Laguna
Grief can be foreboding like a lagoon; it can simultaneously and contrapuntally be a site for a baptismal-like transformation. Laguna understands this.

The most prolific filmmaker in the Baltics has returned. Šarūnas Bartas, the director behind The House and Peace to Us in Our Dreams, has been on a break since 2019. Bartas has stayed busy since 1990, even if he is known to occasionally go on streaks of four or five years without adding to his world-class filmography. This break is more understandable than most, though. In 2021, his daughter, Ina Marija Bartaitė, was tragically killed by a drunk driver while riding her bicycle. She was only in her 20s. Ina Marija followed in the footsteps of both Bartas and her mother, Russian actress Yekaterina Golubeva, and was a filmmaker herself. Bartas has two new films this year, Back to the Family and Laguna, and they both carry his reflective sensibilities forward as they philosophically meditate around family trauma and grief. Laguna documents the director and his younger daughter on a deeply personal excavation of grief and a celebration of life in the face of Ina Marija’s loss while retracing the steps of the departed in Mexico.

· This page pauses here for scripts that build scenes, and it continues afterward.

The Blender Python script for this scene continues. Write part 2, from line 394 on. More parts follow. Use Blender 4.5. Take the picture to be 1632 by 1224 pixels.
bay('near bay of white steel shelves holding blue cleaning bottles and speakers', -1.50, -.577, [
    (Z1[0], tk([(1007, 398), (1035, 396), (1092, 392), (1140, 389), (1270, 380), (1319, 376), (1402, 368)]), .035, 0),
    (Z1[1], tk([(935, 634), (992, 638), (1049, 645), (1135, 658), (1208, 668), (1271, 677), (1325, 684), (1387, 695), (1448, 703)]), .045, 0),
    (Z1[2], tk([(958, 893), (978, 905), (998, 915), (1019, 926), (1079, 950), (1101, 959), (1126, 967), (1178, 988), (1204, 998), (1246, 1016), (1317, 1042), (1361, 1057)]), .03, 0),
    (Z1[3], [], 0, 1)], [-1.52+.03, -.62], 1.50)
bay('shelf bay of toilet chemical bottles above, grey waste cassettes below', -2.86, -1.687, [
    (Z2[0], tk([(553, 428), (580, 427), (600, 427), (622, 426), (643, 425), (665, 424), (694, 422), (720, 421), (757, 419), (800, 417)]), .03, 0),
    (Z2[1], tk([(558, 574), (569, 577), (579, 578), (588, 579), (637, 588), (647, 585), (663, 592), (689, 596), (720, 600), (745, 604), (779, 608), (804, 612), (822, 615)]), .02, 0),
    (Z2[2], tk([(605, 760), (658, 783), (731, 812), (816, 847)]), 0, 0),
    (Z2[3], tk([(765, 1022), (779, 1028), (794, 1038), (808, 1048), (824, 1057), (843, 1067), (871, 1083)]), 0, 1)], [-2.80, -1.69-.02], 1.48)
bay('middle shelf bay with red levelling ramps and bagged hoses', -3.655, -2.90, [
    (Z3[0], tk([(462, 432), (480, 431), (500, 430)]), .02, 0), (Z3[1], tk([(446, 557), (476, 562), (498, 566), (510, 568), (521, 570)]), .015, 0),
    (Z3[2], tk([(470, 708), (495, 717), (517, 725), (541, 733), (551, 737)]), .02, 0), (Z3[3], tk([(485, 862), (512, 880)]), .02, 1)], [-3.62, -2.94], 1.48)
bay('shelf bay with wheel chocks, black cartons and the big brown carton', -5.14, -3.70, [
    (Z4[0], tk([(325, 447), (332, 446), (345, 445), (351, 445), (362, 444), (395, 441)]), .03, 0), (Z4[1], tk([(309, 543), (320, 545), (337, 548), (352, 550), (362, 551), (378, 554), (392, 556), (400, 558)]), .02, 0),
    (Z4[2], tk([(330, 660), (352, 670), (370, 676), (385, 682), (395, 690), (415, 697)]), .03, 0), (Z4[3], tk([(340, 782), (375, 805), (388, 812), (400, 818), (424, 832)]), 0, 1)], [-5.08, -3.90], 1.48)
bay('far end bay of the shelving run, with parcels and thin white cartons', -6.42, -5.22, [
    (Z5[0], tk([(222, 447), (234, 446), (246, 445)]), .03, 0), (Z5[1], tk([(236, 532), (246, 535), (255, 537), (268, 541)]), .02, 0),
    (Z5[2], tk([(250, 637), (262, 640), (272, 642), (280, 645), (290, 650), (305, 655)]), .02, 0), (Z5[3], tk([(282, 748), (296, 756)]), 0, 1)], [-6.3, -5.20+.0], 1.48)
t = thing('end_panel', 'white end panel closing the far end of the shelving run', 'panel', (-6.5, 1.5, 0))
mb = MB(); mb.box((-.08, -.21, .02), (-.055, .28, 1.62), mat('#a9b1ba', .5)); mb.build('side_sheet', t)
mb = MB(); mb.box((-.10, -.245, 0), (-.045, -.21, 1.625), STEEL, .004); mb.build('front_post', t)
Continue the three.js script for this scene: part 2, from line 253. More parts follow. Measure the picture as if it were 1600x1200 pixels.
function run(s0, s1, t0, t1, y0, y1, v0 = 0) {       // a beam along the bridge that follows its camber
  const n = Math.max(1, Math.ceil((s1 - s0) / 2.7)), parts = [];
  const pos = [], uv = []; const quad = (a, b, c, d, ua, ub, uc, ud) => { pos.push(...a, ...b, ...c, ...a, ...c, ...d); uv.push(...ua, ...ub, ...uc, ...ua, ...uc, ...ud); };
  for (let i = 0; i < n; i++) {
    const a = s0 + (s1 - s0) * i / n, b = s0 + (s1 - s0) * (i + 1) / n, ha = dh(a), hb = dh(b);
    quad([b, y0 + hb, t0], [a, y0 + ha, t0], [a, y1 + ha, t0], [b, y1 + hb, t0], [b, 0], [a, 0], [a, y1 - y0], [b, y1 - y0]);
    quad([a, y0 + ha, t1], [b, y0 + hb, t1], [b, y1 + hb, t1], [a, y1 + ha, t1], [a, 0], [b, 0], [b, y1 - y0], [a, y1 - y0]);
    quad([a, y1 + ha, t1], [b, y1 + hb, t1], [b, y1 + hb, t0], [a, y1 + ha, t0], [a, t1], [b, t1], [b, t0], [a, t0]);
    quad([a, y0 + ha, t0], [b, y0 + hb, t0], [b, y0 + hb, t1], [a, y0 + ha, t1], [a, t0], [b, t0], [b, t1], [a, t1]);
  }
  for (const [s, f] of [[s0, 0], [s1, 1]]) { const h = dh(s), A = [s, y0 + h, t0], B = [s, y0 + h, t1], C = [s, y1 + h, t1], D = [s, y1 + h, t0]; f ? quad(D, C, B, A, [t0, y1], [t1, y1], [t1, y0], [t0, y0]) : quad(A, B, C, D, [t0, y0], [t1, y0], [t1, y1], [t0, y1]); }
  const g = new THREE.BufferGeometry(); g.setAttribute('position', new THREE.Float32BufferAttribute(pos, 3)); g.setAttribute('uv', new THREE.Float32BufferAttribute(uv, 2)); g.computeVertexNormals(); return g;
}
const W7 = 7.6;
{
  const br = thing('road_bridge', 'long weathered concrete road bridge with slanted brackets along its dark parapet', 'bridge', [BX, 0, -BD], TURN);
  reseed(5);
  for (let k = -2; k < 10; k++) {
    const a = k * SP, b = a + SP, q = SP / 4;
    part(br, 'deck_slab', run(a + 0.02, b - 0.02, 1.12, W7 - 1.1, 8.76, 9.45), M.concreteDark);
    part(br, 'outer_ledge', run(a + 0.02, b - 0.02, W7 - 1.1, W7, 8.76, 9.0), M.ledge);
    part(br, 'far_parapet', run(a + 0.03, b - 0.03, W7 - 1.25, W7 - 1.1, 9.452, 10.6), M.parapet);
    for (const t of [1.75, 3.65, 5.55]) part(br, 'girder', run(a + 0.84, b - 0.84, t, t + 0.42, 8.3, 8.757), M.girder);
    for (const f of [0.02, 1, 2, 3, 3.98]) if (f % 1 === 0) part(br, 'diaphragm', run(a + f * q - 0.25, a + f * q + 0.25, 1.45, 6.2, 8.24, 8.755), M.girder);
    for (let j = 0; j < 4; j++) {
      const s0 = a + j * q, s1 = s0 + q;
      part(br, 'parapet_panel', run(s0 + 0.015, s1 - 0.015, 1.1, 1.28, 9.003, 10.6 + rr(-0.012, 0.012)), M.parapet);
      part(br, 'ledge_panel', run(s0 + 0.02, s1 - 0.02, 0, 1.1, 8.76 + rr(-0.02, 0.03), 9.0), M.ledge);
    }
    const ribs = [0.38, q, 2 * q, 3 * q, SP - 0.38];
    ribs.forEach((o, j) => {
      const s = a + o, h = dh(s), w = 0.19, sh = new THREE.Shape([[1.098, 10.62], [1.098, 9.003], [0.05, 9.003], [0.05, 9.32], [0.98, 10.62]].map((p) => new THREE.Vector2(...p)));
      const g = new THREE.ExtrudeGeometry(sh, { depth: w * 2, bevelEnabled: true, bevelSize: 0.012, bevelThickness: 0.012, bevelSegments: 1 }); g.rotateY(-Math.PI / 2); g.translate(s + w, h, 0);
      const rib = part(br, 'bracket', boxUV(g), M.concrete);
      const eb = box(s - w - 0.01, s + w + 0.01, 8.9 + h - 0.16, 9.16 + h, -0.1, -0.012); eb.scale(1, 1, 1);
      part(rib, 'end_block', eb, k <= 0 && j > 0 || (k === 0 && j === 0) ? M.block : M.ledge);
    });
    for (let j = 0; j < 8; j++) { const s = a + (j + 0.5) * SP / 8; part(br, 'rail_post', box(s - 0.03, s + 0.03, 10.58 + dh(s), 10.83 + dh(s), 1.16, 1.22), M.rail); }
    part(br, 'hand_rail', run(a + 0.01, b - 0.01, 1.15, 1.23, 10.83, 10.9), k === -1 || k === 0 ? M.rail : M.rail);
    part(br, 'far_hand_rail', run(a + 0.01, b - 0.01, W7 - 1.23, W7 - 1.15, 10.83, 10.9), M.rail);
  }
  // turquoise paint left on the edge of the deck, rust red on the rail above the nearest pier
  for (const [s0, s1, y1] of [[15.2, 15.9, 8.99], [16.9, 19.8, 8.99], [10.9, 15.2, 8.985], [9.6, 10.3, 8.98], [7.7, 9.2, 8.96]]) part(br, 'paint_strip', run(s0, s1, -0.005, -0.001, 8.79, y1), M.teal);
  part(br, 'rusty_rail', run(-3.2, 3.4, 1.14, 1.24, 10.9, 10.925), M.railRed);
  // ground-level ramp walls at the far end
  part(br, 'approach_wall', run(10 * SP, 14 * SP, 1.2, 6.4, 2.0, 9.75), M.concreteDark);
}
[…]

Ina Marija moved to Mexico’s Ventanilla Lagoon to act in a film and found solace in the Pacific Mexican coastline. Her home away from her Lithuanian home was special to her, and this memory recovery journey is the reason for Šarūnas’ (sometimes transliterated as Sharunas) latest. Some of the most tender scenes anywhere in film this year are Šarūnas and his younger daughter, Una Marija, remembering Ina Marija around small campfires in a remote Mexican forest. These discussions are simple but almost philosophical, covering topics such as life after death, grief and life celebrations, and moving on. Laguna is a heartbreaking film — for viewers going in ignorant of the context, it will be doubly so once they realize it’s a documentary — but it’s also life-giving. To hear the crying father-director explain to his younger and grieving daughter that “it would’ve been worse if we never had her” is an emotion so unadulterated and touching it would be impossible to script. Even a world-class director can’t manufacture the kind of core memories that these may end up being for Una Marija.